The latest round of buying in banking stocks came after the Reserve Bank of India (RBI) on Monday, April 21, relaxed liquidity coverage ratio (LCR) norms for the banks.

The RBI on Monday directed banks to assign additional 2.5% liquidity buffer rate to internet and mobile banking-enabled retail and small business customer deposits from April 1 next year to stave off any possible risks during times of stress.

In July last year, the RBI had proposed an additional 5% run-off factor, which means the probability of deposits getting withdrawn/transferred, including in stressed situations.

The revised framework, in the works for almost a year, also comes against the backdrop of instances in some foreign jurisdictions where during financial stress, depositors quickly withdrew or transferred funds using digital banking channels.

From April 1, 2026, banks will have to assign an additional 2.5% run-off factor for retail deposits which are enabled with internet and mobile banking facilities (IMB), an RBI circular said.

The RBI said the decision follows stakeholders' feedback on draft guidelines on 'Basel-III Framework on Liquidity Standards -- Liquidity Coverage Ratio (LCR) -- Review of Haircuts on High Quality Liquid Assets (HQLA) and Run-off Rates on Certain Categories of Deposits' issued last July.

Multiple brokerages said that the LCR relaxation norms for banks will lead to easing the funding and liquidity conditions and enhancing their operational performance.

Q4 earnings boost

A strong start to fourth-quarter earnings season by the country's top lenders also led to heavy buying of the banking shares.

HDFC Bank, the country's largest private sector lender, reported a net profit of ₹17,616 crore, marking an upside of 6.6%, surpassing the street estimate of ₹17,000 crore. HDFC Bank's net interest income, or the difference between interest earned and interest expended, rose 10.3% to ₹32,066 crore in the March quarter from ₹29,080 crore in the December quarter.

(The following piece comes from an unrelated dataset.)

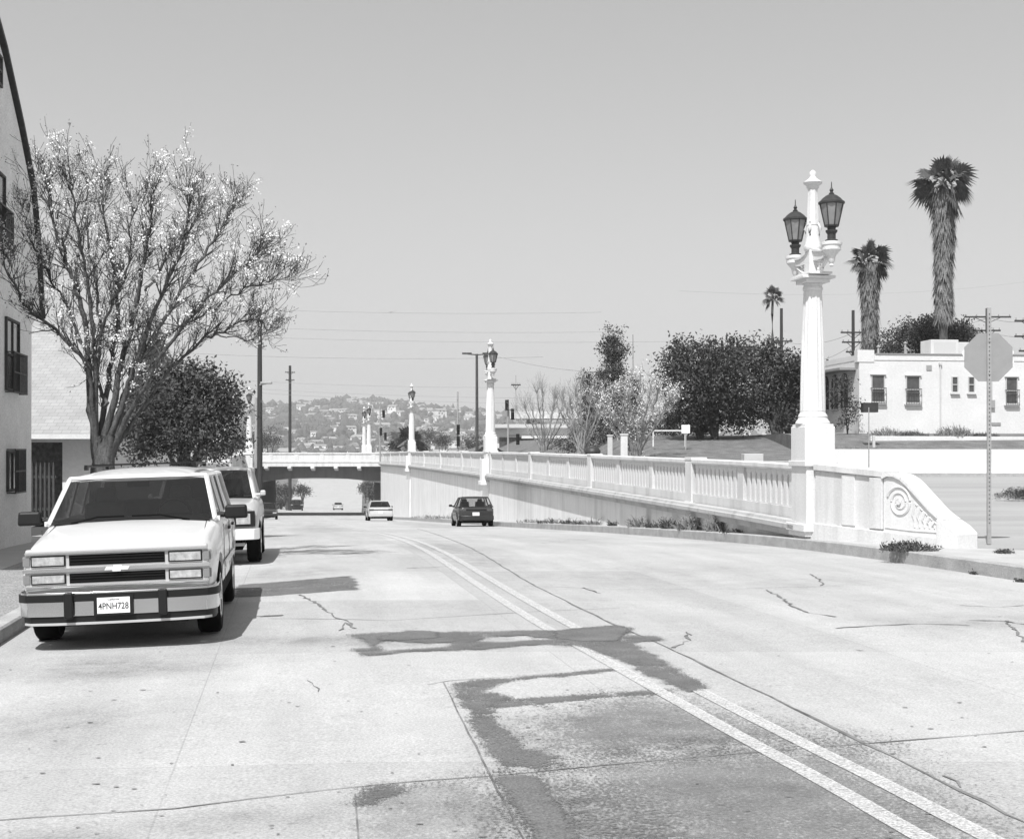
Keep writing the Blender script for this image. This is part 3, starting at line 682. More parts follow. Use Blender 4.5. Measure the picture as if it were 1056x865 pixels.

ICICI Bank posted better than anticipated earnings in March quarter after it reported a net profit of ₹12,630 crore in the quarter ended March 2025, marking an increase of 18% from ₹10,707.53 crore in the same period last year.

Smaller private lender YES Bank also surprised market participants in the fourth quarter after its net profit advanced 63% to ₹738 crore in the March quarter on the back of lower provisioning for bad loans and stable asset quality.

RBI's repo rate cut

The banking shares caught investors' interest after the Reserve Bank of India (RBI) announced a repo rate cut last week in a move to support growth.

Following the rate cut by the RBI, a whole host of banks announced interest rate cuts, thereby reducing borrowing costs.

Reduction in interest rates for loans augur well for future earnings of banks as it will lead to higher demand for loans across categories like home loans, personal loans, car loans and others, analysts said.

As of 12:32 pm, NIFTY Bank index traded 0.63% higher at 55,652, outperforming the NIFTY50 index which was up 0.24%.